* START *

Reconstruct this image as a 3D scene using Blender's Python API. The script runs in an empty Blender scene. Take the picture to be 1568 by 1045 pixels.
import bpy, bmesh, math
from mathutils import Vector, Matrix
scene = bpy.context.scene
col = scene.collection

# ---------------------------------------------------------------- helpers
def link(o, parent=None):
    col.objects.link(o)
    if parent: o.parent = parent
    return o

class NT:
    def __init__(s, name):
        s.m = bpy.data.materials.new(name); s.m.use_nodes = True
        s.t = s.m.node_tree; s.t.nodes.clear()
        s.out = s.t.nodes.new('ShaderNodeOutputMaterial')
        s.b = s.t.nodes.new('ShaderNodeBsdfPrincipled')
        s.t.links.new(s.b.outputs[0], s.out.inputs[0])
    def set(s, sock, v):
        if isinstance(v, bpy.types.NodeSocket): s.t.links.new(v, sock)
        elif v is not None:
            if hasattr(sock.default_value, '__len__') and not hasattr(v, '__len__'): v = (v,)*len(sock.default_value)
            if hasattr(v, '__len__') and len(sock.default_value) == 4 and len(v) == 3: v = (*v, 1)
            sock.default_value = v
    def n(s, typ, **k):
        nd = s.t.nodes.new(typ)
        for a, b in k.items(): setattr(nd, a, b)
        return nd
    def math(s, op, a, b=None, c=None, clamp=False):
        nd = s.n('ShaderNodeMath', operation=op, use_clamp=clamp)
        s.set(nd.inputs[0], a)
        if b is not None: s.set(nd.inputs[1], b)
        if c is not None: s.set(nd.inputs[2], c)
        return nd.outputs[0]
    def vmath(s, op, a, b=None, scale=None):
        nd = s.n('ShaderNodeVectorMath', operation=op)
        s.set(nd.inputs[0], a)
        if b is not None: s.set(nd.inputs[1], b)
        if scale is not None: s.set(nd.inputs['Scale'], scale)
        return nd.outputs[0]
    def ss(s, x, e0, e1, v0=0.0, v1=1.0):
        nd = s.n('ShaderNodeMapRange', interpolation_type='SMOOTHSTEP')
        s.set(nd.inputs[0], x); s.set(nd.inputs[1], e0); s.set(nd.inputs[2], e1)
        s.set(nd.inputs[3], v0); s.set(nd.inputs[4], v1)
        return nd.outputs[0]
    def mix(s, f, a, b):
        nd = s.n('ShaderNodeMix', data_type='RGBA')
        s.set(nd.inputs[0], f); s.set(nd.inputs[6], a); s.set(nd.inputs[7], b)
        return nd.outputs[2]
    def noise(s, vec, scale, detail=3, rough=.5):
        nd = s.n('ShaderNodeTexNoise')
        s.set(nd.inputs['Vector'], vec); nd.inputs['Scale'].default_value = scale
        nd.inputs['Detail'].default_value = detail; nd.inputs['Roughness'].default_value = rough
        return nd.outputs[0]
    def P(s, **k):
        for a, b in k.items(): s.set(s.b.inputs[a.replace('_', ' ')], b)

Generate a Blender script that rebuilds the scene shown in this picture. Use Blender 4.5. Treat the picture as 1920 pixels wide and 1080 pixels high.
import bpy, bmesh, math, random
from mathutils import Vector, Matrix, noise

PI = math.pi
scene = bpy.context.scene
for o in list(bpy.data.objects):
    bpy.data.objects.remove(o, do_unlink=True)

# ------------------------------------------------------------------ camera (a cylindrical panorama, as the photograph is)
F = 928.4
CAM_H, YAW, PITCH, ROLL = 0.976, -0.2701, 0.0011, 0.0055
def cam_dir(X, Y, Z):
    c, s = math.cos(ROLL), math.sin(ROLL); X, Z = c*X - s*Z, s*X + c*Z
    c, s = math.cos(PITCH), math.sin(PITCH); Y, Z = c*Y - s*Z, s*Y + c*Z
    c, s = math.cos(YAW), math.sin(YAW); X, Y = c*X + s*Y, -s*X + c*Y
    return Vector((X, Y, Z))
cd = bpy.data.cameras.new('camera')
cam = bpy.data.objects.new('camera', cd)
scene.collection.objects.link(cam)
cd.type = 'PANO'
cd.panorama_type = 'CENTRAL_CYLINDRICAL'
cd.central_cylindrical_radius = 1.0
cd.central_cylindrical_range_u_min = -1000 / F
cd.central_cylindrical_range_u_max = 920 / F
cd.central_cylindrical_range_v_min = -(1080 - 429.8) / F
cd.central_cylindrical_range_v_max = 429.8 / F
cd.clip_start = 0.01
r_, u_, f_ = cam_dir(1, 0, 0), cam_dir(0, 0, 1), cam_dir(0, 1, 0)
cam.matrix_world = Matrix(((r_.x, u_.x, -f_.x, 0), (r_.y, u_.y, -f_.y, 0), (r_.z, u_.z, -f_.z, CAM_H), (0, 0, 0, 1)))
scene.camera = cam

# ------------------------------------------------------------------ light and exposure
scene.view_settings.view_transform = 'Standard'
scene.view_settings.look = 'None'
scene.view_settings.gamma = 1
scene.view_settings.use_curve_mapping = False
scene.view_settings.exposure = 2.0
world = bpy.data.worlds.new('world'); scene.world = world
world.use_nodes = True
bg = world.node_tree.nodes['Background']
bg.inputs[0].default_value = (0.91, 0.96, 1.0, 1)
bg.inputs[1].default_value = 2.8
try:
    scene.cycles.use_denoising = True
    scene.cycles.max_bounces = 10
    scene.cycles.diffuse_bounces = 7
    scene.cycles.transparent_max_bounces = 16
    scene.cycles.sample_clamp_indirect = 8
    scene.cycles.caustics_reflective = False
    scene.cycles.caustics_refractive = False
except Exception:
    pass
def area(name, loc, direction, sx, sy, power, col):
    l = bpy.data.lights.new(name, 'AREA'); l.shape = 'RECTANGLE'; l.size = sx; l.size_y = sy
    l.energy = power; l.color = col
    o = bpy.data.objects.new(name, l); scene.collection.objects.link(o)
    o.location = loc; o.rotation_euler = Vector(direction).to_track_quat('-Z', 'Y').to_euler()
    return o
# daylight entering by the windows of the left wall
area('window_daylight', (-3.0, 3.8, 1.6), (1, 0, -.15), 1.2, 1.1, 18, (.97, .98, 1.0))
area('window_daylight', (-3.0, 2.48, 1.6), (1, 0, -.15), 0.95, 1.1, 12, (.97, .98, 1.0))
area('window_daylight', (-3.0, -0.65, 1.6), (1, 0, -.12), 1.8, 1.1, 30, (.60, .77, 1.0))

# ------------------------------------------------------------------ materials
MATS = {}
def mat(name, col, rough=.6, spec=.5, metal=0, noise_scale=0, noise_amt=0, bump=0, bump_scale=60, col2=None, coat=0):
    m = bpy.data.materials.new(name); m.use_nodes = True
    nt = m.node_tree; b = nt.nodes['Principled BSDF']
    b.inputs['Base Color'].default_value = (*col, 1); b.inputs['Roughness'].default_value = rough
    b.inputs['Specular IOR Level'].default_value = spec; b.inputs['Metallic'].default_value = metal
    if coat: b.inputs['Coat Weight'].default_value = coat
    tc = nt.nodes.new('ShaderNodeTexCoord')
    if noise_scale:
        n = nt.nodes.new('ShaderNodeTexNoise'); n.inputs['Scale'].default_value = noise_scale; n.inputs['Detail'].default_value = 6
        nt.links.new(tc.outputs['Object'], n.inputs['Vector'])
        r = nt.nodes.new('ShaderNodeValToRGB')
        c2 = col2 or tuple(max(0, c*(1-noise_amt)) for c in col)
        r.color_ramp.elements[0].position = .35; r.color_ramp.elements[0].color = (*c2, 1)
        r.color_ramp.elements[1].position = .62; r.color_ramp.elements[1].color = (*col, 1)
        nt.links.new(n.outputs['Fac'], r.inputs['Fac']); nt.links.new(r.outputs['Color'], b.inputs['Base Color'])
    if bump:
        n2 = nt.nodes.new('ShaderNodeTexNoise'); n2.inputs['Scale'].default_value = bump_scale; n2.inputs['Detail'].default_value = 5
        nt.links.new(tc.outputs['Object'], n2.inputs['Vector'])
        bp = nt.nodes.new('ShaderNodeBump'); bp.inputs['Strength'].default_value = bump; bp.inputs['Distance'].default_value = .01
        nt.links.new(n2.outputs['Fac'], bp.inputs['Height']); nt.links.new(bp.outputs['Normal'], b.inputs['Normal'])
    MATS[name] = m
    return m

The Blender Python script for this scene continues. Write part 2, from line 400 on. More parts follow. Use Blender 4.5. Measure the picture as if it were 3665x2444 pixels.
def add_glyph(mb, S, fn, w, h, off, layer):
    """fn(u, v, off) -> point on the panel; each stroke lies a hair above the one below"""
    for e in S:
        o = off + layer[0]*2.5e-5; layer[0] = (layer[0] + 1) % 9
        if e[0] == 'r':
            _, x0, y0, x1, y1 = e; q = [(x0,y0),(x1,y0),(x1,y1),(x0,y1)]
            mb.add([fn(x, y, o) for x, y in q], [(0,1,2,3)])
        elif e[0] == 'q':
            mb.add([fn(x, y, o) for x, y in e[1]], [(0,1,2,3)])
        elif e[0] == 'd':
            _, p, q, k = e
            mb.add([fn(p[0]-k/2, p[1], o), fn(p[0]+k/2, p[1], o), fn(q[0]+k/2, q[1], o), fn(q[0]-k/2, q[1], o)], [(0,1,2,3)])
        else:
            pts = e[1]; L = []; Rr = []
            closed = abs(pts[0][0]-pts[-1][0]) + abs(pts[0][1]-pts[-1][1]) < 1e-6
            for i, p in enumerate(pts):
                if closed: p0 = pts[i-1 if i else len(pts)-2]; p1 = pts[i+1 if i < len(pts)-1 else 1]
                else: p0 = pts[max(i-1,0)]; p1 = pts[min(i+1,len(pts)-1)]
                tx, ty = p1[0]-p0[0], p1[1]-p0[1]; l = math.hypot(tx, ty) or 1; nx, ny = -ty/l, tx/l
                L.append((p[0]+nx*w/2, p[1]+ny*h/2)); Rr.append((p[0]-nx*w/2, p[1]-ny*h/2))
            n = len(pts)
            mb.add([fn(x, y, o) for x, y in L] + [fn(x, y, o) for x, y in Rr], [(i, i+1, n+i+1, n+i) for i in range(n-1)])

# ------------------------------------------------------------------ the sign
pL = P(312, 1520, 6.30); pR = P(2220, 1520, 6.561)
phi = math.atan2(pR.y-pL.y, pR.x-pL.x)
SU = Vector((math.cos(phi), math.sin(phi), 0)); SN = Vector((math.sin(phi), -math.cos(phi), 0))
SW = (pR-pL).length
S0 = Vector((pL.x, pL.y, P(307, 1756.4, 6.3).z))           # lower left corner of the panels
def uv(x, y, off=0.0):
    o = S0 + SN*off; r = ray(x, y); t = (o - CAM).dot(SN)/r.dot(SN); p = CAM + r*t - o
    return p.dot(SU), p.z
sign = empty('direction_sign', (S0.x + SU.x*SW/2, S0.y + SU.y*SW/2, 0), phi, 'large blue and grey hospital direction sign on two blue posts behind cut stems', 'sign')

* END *

What you need to do:
Output the section opening with the line that has "Generate a Blender" and closing with the line that has "bpy.data.objects.remove(o, do_unlink=True)". Keep both end lines and leave out the rest.

Answer in full:
Generate a Blender script that rebuilds the scene shown in this picture. Use Blender 4.5. Treat the picture as 1920 pixels wide and 1080 pixels high.
import bpy, bmesh, math, random
from mathutils import Vector, Matrix, noise

PI = math.pi
scene = bpy.context.scene
for o in list(bpy.data.objects):
    bpy.data.objects.remove(o, do_unlink=True)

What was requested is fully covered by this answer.